Analysis of cyclic deformation and post-cyclic strength of reinforced railway tracks on soft subgrade

Abstract

Intensive urban growth leads the need of rail road tracks to be constructed on marginal soils as well as soils with very low strength. Application of geosynthetic has been shown to be effective in reducing excessive settlement and lateral displacement of tracks over soft subgrade under cyclic loading. Tests were performed on full paneled 1:3 scale model railway tracks to evaluate deformation and post-cyclic strength of geosynthetic reinforced railway track on a soft subgrade. The deformation pattern of the model track in rail and sleeper direction was also traced from the laboratory model tests. From the model tests, it is also confirmed that, after cyclic loading the modulus of the track has been increased, nevertheless, the increment of subballast thickness also increases the stiffness of the track.

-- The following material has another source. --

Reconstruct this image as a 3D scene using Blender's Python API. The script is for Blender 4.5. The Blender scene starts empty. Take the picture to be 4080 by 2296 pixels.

A generalized bilinear log–log model is proposed for the prediction of tie deflection with number of load cycles for fine-grained soils. An attempt has been made to incorporate the existing methods applicable for predicting cumulative plastic deformation for fine grained soils to the prediction of tie deflection. The cyclic response of the laboratory models were also well supported by the predictions of the three-dimensional finite element analysis. Comparisons between predicted and experimental results show good applicability of the improved method. The results exhibit that the geosynthetics reinforcement can be effectively used to improve the performance of railway tracks on clayey subgrade.